Por volta das 7h. Doze estações depois, Vitor desce na Chácara Klabin, onde troca a linha 5-Lilás pela linha 2-Verde (operada pelo Metrô).

"Agora, sim", diz ele, em pé em um vagão longe de lotado, onde conta três estações até desembarcar no Tamanduateí, no Ipiranga.

Às vezes, espia o celular, para ver notificações do Via'I'Mobilidade — o perfil foi aberto por Vitor, mas hoje também tem postagens feitas por ativistas da ONG Minha Sampa. Ele, entretanto, não se considera ativista. "Sou só um passageiro."

Ele tem sido convidado a participar de lives e assembleias de sindicalistas da CPTM e do Metrô. Entre eles, é tratado como "companheiro" Vitor.

7h20. Depois do trajeto no Metrô, ele pega mais um ônibus para chegar ao trabalho.

Naquela quarta-feira, 9 de agosto, o ônibus atrasou um pouco. "Por isso é bom sair cedo de casa, por causa dos imprevistos", pondera.

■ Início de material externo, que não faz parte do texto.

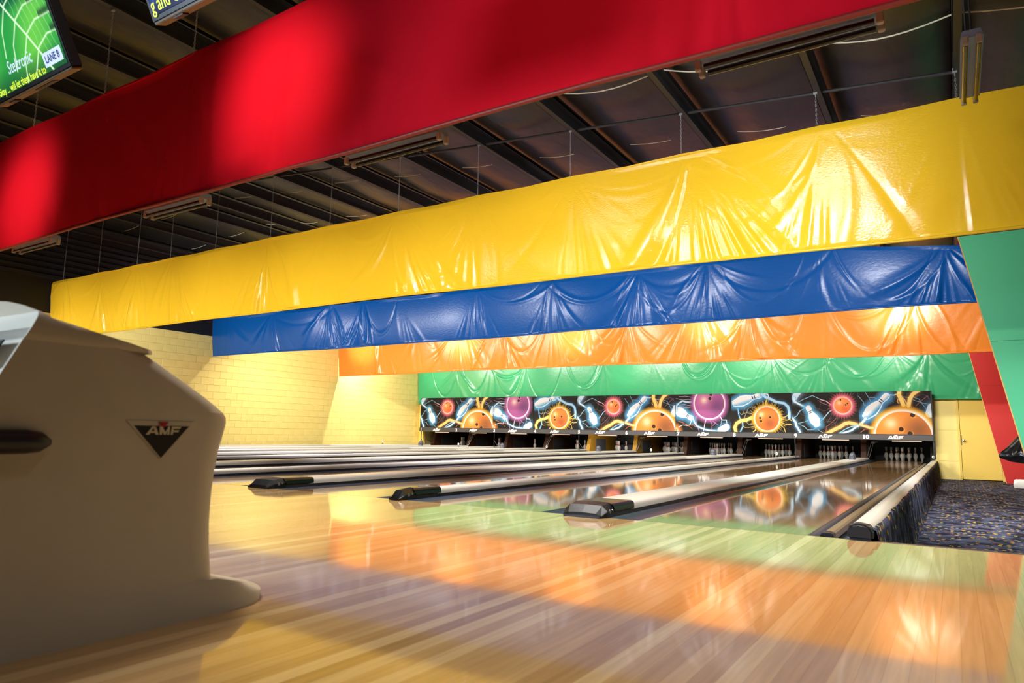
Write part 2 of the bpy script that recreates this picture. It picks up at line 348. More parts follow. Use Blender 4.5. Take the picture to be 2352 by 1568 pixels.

Ida e volta, ele passa cerca de 5 horas no transporte público — mais que o dobro da maioria dos paulistanos (2 horas), de acordo com a pesquisa Viver em São Paulo: Mobilidade Urbana, feita pela Rede Nossa São Paulo.

Muitas vezes, volta tão cansado para casa, depois das 20h30, que só quer dormir, pensando em enfrentar o dia seguinte.

Quase às 8h. Depois de dois ônibus, um trem e dois metrôs, cruzando mais de 30 km, Vitor desembarca perto da rua Comandante Taylor, no Ipiranga. Ainda dá tempo de pegar um café rápido antes de entrar no trabalho.

No dia seguinte, 10 de agosto, não foi assim: devido a uma falha na madrugada, os trens da linha 9 tiveram velocidade reduzida desde as 4h30.

Vitor conta que precisou esperar muito tempo — os passageiros estavam espremidos na plataforma, os trens demoravam e não dava para todo mundo embarcar.

A certo ponto, foi para o outro lado, pegou o trem na direção oposta (o ponto final, a estação Mendes - Vila Natal) e aí embarcou destino Osasco. Conseguiu chegar ao trabalho atrasado, às 9h30. "A desigualdade", diz ele, "a gente vê no jeito que funciona a cidade".